Tuesday, December 7, 2010

so it begins

"People take different roads seeking fulfillment and happiness. Just because they're not on your road doesn't mean they've gotten lost."

It seems that this is going to have to become my mantra. There's no rush. Nowhere does it say that the typical route is carved in stone. I send you love & light on your journey, but please understand that we each have to discover what is best for us in our own way. In fact, what seems unwise or illogical to you may be enlightening and necessary for another.
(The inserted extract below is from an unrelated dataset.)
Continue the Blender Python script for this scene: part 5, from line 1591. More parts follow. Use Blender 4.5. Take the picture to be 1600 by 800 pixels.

Saturday, December 4, 2010

"isn't it a pity?"

the old saying about "all paths" has never been wrong per se, but it seems to only truly apply in rare cases these days. "all paths" may lead to the same destination in the sense that each "route" holds the same basic truths. however, as a wise radical once said, the translations have gone wrong. people are looking in the wrong places, blindly accepting (maybe even rejecting) all they've ever been told.

if you feel something's missing, stop searching outside yourself or assuming that "this" or "that" will happen when you reach the supposed "end." stop thinking. stop assuming.

just be,
go deep,
and know.


"the harvest truly is plentiful, but the laborers are few."